Budgets seem to be more important to government than wildlife.

Back in the 1970s, the environment and wildlife was the big issue. People were awakened to the damage being inflicted by human activity on the natural world - they showed they cared - and governments knew they had to listen.

Present day politicians and governments don't seem as concerned about environmental and wildlife issues. U.S. president Bush can push forward development plans for a vital northern wildlife preserve - and say he will not agree to world standards to reduce greenhouse emissions.

This lessened interest in wildlife and the environment can be seen at all levels of government - and around the world. In Virginia, the state is talking of making massive cuts in their Department of Game and Inland Fisheries. Proposed budget cuts of $9 million from the agencies $42 million annual budget could lead to the loss of more than 200 full- and part-time jobs, as well as eliminate dozens of hunting, fishing, and wildlife programs.

Among other things, the department would have to eliminate 94 of 448 full-time jobs and at least 120 of 137 part-time jobs. The number of game wardens would be cut by 25 percent. A wildlife management area would be sold, and a birding and wildlife trail project would be abandoned. As this story is being written, many groups, including Ducks Unlimited, and individuals are opposing the cuts. How much luck they'll have remains to be seen.

Across the Atlantic ocean in Africa, gorilla's in Cameroon are another source of concern for people who care about wildlife. In as little as ten years, conservationists say, the world's second-biggest tropical forest could be emptied of Africa's great apes - gorillas, chimpanzees and bonobos.

Bushmeat trading is banned in Cameroon, but up to 90 tonnes of meat arrive at Yaoundé's four bushmeat markets each month. Forest-dwelling Cameroonians have always eaten ape, but what is new is the urban population's reawakened appetite for bushmeat since European loggers began constructing roads deep into the rainforest. Loggers traditionally have little time for law enforcement. Some companies actively encourage illegal hunting in order to feed their workforce.

Cameroon's lack of interest in wildlife management goes deep. Bushmeat is served up at state functions - local officials might feel snubbed if served anything other than gorilla stew. For the rural poor struggling on less than $2 a day, the bushmeat trade is an important source of income.
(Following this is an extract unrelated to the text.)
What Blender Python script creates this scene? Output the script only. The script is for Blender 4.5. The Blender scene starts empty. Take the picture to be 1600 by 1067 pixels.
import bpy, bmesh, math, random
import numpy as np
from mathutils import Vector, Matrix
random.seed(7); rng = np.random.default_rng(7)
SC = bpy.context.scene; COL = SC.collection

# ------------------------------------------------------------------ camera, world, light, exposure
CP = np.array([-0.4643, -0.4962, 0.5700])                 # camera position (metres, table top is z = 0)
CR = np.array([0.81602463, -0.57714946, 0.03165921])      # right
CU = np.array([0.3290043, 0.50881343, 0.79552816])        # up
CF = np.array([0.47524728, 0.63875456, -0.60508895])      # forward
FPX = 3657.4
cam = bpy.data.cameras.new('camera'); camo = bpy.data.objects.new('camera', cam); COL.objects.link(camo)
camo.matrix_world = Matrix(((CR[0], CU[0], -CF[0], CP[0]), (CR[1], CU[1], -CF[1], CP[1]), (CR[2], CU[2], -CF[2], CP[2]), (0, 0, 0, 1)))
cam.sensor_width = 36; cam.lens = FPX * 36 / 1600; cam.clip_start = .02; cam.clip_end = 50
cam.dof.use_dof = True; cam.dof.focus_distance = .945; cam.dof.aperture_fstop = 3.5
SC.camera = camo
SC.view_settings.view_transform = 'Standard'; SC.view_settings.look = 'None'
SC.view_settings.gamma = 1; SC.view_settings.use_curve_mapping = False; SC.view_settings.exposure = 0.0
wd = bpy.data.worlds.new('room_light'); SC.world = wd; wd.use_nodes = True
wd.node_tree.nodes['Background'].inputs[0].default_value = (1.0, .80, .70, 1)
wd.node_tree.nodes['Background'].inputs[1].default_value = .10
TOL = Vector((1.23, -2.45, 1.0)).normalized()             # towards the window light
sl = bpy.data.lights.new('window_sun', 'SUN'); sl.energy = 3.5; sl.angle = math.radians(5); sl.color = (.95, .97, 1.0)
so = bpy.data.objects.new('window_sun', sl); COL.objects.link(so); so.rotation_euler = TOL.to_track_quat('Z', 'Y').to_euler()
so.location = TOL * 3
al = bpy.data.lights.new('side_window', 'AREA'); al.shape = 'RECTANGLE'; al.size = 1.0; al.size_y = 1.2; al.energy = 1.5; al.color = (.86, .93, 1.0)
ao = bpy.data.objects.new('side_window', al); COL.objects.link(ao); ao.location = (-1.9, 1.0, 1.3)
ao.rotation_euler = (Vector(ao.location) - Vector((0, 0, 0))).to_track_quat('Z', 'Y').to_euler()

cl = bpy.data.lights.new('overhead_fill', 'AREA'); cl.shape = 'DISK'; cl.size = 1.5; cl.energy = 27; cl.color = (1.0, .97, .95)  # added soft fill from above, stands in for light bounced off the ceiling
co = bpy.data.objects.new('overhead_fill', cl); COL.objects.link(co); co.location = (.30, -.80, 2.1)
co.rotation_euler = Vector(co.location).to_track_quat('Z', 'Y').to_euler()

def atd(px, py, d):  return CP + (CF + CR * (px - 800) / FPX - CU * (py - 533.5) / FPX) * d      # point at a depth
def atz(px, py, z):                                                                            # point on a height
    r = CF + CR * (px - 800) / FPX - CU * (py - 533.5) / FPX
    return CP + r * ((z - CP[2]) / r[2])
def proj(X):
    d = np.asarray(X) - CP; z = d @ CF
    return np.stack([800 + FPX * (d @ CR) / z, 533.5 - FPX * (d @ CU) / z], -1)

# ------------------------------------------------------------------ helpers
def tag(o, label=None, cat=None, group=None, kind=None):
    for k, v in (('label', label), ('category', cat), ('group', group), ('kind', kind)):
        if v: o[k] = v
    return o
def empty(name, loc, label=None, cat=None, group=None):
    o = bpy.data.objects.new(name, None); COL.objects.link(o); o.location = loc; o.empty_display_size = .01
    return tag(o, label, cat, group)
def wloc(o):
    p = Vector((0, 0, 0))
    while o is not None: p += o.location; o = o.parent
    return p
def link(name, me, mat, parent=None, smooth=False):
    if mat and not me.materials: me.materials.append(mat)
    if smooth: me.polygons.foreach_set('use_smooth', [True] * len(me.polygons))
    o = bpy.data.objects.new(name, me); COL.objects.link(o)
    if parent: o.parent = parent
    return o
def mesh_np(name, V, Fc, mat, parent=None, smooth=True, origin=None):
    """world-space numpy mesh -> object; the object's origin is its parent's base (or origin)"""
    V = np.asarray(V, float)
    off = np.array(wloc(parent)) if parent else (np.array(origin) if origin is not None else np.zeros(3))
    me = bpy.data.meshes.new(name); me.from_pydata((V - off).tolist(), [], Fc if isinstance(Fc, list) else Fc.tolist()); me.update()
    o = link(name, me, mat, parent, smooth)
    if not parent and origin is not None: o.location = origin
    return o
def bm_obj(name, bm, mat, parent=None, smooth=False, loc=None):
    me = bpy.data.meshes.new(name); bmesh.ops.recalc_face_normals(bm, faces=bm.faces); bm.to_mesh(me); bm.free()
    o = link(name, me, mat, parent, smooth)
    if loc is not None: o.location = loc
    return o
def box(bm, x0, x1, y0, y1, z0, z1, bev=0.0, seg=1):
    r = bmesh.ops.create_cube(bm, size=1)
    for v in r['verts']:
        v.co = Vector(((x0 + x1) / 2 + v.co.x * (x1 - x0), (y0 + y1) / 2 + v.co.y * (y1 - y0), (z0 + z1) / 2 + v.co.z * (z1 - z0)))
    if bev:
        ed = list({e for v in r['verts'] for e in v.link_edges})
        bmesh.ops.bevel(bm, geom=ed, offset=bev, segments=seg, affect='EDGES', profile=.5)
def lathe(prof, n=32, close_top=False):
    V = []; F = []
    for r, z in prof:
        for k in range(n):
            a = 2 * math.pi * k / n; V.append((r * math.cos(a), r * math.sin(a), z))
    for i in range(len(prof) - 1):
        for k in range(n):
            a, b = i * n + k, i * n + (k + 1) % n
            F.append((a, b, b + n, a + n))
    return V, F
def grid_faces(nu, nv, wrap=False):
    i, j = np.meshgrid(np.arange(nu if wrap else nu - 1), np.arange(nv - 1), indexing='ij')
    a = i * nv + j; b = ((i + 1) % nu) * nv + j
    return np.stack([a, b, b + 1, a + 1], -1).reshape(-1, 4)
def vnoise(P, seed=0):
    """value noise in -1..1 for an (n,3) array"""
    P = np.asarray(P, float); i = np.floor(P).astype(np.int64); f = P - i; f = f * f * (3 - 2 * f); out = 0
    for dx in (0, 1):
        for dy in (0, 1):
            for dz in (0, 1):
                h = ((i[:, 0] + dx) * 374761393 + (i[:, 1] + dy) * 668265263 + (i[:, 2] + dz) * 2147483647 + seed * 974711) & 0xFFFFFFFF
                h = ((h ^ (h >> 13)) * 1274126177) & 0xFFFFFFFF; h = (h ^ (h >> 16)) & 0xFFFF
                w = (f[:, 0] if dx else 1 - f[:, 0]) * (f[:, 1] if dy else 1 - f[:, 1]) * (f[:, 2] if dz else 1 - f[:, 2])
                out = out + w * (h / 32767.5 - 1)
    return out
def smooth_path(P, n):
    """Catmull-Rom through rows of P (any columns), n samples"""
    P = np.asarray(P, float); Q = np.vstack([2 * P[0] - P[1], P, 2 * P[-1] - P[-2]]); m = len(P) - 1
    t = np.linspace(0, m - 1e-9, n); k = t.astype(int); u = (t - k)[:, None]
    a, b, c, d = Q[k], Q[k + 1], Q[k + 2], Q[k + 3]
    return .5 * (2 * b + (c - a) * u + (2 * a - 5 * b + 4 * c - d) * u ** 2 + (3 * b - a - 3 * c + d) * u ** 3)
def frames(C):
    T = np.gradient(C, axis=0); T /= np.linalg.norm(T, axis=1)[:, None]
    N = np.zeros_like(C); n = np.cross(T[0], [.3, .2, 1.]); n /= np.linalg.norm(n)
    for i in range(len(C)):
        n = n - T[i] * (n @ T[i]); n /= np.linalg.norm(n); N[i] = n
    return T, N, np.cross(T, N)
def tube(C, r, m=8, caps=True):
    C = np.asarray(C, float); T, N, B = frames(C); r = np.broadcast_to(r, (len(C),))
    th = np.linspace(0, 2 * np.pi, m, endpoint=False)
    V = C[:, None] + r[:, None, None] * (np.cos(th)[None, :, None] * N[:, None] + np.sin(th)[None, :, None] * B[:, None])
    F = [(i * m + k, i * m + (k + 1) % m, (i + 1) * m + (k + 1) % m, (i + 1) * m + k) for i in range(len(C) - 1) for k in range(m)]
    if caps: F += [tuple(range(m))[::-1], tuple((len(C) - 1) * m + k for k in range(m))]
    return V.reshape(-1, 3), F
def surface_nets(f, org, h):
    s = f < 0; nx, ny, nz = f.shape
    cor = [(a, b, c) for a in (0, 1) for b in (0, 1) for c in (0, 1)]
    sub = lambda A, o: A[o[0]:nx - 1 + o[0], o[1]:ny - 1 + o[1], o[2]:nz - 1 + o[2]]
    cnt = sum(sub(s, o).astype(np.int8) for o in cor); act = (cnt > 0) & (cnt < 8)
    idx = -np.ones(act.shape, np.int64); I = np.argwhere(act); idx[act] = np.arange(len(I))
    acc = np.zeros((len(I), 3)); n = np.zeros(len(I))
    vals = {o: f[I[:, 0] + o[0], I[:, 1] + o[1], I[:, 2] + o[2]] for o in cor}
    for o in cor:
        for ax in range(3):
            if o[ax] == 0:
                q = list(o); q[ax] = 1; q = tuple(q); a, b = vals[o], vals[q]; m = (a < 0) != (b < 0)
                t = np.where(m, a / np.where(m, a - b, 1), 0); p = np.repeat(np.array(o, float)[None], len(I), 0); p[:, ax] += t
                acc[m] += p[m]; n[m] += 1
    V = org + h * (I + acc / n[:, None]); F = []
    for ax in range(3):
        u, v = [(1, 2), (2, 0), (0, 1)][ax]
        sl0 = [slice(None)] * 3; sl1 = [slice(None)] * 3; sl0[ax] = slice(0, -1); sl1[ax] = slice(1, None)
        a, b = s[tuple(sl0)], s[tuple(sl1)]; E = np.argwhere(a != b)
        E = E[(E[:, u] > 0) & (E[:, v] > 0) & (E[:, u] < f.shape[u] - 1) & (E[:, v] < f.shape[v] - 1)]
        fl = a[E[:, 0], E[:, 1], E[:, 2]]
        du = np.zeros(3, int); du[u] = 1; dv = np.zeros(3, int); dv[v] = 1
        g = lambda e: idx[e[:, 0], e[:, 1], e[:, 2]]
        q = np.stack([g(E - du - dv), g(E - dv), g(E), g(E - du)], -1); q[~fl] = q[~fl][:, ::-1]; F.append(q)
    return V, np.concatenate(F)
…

A large gorilla can earn the hunter $60, a chimp, $35. According to one estimate, 800 gorillas are poached in the south-eastern corner of Cameroon every year.

A string of international initiatives has tried to tackle the bushmeat crisis. But all have foundered on Cameroon's indifference, and the reluctance of outsiders to press their point home with economic incentives and penalties.

By law, logging is restricted to 2,500 hectares (6,200 acres) a year on any concession. If enforced, this restriction would prevent vast tracts of forest being opened to hunters, and allow animals to move safely out of logged areas. But the law is often ignored.

Most conservationists now concede that there is not much hope for Cameroon's wildlife outside the protected areas, which account for about 10% of the forests. Even here the hope is frail. Southern Cameroon's vast Dja reserve is a Unesco World Heritage site and World Biosphere reserve. But it is also home to some 100 hunting camps.